By Samantha McCollough posted 10-18-2011 15:19

  

A successful company strives to keep employees as productive as possible, and a knowledgeable business knows that happy people are more productive. Happiness at work can increase productivity by as much as 12% in fact, according to a study at University of Warwick*. A story in CMS Wire quotes Paul Murphy, national sales director of Spire Investment Partners, who said technology such as an electronic document management system can make work easier and people happier.

“If employees are more efficient, they’re happier. If they’re happier, they’re more productive. If they’re more productive, you’re more profitable,” Murphy told the news source, which added that enterprise content management systems can make life easier for employees by cutting down on time needed to search through file cabinets, improve communication and collaboration with co-workers and automate repetitive tasks.

CMS Wire said that internal customers, or employees, matter the most in the quality and quantity of work output. According to the source, a satisfied employee is more creative, productive and dependable, which generates work that can make customers happy and encourage them to stay loyal to a brand or company.

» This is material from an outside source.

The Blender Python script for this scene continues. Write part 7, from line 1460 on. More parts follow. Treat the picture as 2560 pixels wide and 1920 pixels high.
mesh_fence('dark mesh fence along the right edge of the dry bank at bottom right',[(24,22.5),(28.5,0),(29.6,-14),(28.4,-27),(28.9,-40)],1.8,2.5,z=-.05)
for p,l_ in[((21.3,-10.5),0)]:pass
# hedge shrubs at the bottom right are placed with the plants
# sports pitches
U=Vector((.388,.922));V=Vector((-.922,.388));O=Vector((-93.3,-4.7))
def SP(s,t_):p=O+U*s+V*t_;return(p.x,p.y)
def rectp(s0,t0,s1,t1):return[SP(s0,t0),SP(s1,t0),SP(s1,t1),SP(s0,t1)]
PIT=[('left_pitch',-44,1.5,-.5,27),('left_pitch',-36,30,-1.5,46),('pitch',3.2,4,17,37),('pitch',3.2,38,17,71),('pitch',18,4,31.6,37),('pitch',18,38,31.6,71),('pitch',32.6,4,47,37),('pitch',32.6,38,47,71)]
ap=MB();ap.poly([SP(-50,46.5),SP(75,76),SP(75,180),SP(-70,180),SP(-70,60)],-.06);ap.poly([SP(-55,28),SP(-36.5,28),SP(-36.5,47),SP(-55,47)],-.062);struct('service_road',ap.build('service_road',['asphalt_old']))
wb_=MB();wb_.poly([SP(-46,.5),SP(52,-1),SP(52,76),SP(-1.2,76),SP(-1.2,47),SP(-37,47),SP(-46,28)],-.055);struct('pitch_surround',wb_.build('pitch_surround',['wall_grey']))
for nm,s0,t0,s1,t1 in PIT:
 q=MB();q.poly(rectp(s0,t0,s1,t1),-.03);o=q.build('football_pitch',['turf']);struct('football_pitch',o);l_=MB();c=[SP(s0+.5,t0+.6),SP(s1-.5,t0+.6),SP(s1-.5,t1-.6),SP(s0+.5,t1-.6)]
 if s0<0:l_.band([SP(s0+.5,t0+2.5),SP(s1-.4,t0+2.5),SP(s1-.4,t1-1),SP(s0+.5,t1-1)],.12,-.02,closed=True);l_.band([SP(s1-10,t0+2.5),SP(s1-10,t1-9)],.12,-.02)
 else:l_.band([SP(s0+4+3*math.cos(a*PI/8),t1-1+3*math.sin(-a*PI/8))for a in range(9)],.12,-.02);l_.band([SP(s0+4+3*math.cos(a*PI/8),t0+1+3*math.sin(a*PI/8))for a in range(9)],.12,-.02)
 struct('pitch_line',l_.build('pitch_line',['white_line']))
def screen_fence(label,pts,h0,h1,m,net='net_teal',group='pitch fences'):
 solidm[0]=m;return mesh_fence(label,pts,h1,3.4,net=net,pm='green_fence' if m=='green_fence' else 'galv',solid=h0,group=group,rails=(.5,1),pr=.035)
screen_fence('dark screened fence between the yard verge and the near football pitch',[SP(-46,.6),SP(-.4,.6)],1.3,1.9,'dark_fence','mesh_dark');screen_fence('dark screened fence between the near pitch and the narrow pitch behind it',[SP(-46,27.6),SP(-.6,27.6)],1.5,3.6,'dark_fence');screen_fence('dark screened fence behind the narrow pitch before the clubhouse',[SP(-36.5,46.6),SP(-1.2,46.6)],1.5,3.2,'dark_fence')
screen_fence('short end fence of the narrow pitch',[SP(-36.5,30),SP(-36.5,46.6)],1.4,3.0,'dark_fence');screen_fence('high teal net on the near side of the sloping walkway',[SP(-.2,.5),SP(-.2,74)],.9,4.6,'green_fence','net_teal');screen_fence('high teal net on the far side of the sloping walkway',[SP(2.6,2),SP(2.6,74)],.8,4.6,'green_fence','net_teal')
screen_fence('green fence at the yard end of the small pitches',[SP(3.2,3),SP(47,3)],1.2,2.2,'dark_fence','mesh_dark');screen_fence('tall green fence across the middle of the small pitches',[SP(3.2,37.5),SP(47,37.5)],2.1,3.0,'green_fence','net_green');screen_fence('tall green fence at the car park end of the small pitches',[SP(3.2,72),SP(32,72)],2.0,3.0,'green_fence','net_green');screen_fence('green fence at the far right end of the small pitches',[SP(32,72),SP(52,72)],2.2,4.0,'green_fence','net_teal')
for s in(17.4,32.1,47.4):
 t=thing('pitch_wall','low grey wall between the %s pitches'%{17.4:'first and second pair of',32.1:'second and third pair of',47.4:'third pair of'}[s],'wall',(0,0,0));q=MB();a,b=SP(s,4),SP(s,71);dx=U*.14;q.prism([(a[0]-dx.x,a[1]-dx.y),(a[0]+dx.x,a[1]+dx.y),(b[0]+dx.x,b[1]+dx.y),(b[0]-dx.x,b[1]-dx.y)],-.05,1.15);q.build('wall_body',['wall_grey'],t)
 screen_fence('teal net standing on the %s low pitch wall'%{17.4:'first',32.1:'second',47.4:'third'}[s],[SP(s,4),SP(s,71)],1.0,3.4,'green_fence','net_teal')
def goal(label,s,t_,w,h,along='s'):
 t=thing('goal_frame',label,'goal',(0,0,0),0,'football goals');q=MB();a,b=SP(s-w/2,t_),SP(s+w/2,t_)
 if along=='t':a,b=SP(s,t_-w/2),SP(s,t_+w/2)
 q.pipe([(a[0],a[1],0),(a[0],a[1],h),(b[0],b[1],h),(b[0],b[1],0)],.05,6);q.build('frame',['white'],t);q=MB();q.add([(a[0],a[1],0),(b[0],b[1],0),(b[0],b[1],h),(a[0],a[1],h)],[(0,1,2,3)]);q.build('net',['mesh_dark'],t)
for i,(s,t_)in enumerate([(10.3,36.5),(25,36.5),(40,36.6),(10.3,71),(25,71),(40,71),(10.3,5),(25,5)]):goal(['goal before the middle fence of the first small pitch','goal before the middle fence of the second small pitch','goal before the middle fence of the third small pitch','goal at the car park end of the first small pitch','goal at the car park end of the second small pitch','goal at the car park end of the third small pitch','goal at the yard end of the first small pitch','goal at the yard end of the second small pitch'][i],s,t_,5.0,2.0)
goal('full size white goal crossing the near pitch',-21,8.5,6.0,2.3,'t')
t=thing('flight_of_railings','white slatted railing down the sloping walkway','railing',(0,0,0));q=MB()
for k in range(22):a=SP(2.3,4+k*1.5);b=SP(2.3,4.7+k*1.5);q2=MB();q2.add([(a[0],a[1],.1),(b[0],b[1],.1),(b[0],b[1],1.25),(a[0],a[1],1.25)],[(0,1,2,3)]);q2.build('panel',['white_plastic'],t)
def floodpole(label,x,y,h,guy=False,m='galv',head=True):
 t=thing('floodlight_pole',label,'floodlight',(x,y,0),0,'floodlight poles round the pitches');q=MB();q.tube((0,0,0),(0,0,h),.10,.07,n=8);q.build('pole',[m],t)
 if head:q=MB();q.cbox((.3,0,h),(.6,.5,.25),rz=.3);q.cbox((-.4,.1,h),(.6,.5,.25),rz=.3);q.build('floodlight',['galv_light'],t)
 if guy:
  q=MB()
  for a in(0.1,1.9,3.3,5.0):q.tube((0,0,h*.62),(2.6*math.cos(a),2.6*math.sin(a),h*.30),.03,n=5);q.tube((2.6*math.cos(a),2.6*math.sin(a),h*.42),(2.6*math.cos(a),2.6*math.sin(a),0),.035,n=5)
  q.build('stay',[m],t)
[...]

Even though in the long run it can make people happy, Ed Yonker, CIO of Franklin County, Pennsylvania, warned that people get agitated when new changes come down at a company. It is important to reduce the level of frustration and dissatisfaction in the early stages to cultivate happiness with the new system. Gaston County, North Carolina helped quell the impatience of the integration with education and proper training, CMS Wire said.

“Although the resistance to change has been far less than for ECM than other applications or new business processes, there are always people who want to continue doing things the way they’ve always been done,” says Brandon Jackson, CIO of Gaston County. “However, the more we publicized the success of the departments that were our early ECM adopters, the more people began to realize how tedious working with paper actually is.”

Rochelle Waldoch, compliance and records manager of Ramsey County, Minnesota, told CMS Wire that they started watching training videos that featured characters from The Flintstones. She said just because something is technical doesn’t mean employees can’t have fun with it. The source also stated that the most effective change to a content management system brings a sense of togetherness for something everyone has in common, which in this case is becoming educated on a new form of technology.

On Inside Counsel, a website designed for law department leaders, Dennis Kiker, a partner at LeClairRyan in Richmond, Virginia, said that understanding and acceptance of a new program should come through training on the document management program. He said this also lets workers know that the new program is a priority for the company. Too many implementations fail because of a lack of acceptance and poor planning.

“Employees should be trained when they are hired, whenever the program is significantly updated and on a periodic basis thereafter,” Kiker said. “If possible, the training should be interactive and include a testing component to increase the likelihood that information will be retained.”

The direct benefits of a content management system, such as reduced paper costs and increased efficiency, are often clear improvements in obtaining a new system. Yet the indirect cause of employee happiness, and the increased productivity as a result of it, is another measurable impact that such a solution can have on an organization. With proper training and a simple transition, the company and employees stand to gain many advantages.